Dr Ramana Grandhi is the distinguished professor of mechanical and materials engineering at Wright State University, OH, USA. His research interests are in multidisciplinary analysis and optimization, probabilistic mechanics, and metal forming. Dr Grandhi has conducted sponsored research for the US Air Force, US Navy, NSF, NASA, DARPA, GE, GM and Caterpillar. He is a fellow of the ASME and an associate fellow of the AIAA.

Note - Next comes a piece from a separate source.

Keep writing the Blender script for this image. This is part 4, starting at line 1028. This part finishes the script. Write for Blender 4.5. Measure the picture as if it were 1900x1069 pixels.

Dr Robert A. Canfield is an associate professor of aerospace engineering in the Department of Aeronautics and Astronautics at the Air Force Institute of Technology (AFIT), OH. USA. His research interests include structural optimization, multidisciplinary analysis and design methods, uncertainty quantification, structural dynamics and control, and aeroelasticity. He retired as a Lieutenant Colonel in the US Air Force, where he was the project engineer for the Automated Structural Optimization System (ASTROS), an AFIT instructor, the program manager for basic research in computational mathematics, the chief of plans and budget, and then the director of policy and integration at the Air Force Office of Scientific Research. He is an Associate Fellow of the AIAA, and he chaired the AIAA Multidisciplinary Design Optimization (MDO) Technical Committee for two years.